Holiday Gift Guide: Seventh Day of Christmas

The seventh day of Christmas my true love gave to me a knife to take swimming.

The Choice: Spyderco Spydiechef

H1 is really corrosion resistant, but it holds an edge like an icicle in summer. You can find it on a dozen or so Spydercos. It does okay. It also constrains a lot of what you can do with the blade in terms of grind. Notice there are no full flat grind H1 blades? So what do you do if you want a knife to use in the kitchen or around water? Fortunately, a relatively new alloy is available, LC 200N also known as Z-Finit. It is quite corrosion resistant. But unlike H1, LC 200N takes a beautiful edge, can handle a lot of different grinds, and is as hard as S35VN.

The Spydiechef is an excellent design, something that runs between the kitchen and the woods pretty ably. This is a Marcin Slycz design, like the Techno and the Slycz Bowie. There is a lot of titanium and a framelock like the rest of Slycz’s Spydercos. They are also very solid, very clean designs and all of them work better in the hand than they look. The Spydiechef is pricey, running around $200 on the street, but for this level of performance and corrosion resistance you have to pay.

Alternatives

Scrooge Before Ghost Visits: Spyderco Mule Team 25

Spyderco Mules are like free samples for steel junkies. Their not exactly free, but they are very inexpensive for the steel you get. The 25 runs the aforementioned LC 200N. The beauty is that the knife runs $70. It’s a very simple knife—no handle, no sheath. That’s how Spyderco can get exotic steel out there for so little money. Fortunately there are enough mules out there that folks make accessories. You can get a great set of scales for the mule series knives through from Halpern Titanium, among others. Halpern’s run $50. Your still $80 under the Spydiechef. Finding a sheath would be relatively easy and not that costly either. In the end, you get a great fixed blade, with a state of the art super steel for under $200.

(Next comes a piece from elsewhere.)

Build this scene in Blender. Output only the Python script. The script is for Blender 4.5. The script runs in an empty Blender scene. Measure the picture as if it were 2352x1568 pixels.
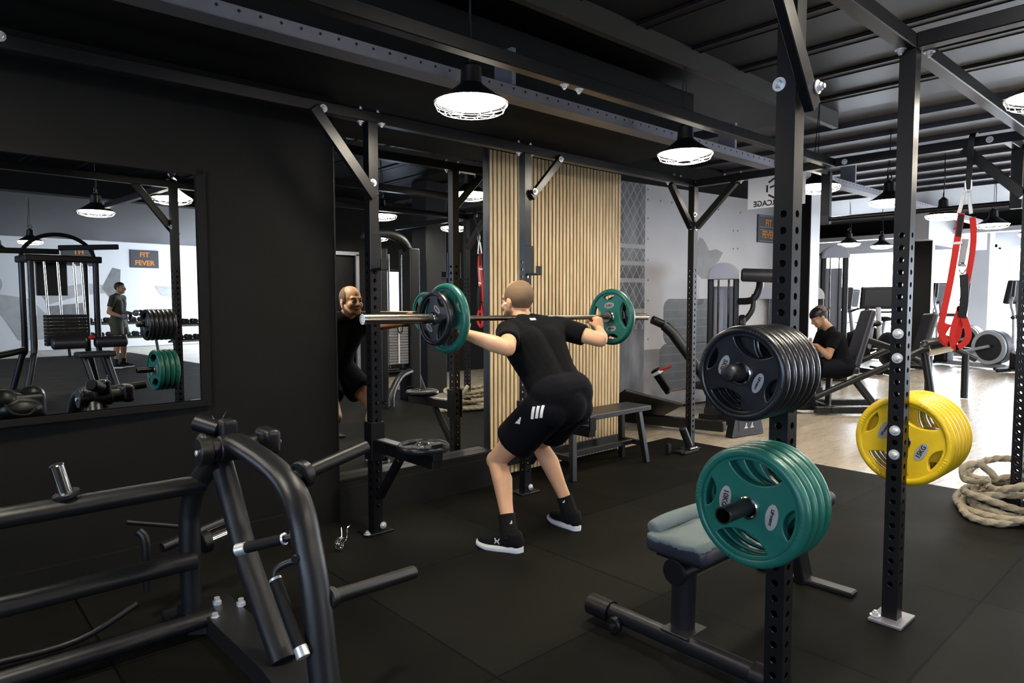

Scrooge After Ghost Visits: Sandrin Venor

Tungsten carbide is significantly harder than steel. Sandrin hits 71 HRc with their version of the material. It’s virtually impervious to wear, it is also 100% rustproof, and it can be sharpened to an incredible edge. Sandrin pretties the material up considerably, putting a high polish on the knife. They also finish the handles well and give the knife a traditional shape. These are truly and without question next gen knives. Some of the designs are a bit boxy and chunky, but the Venor is a classic fixed blade design with super material. The only drawback is the price. This knife runs $1,300. So yeah, this definitely Scrooge after the ghost visit and maybe a good run on the stock market in the preceding twelve months. A REALLY good run.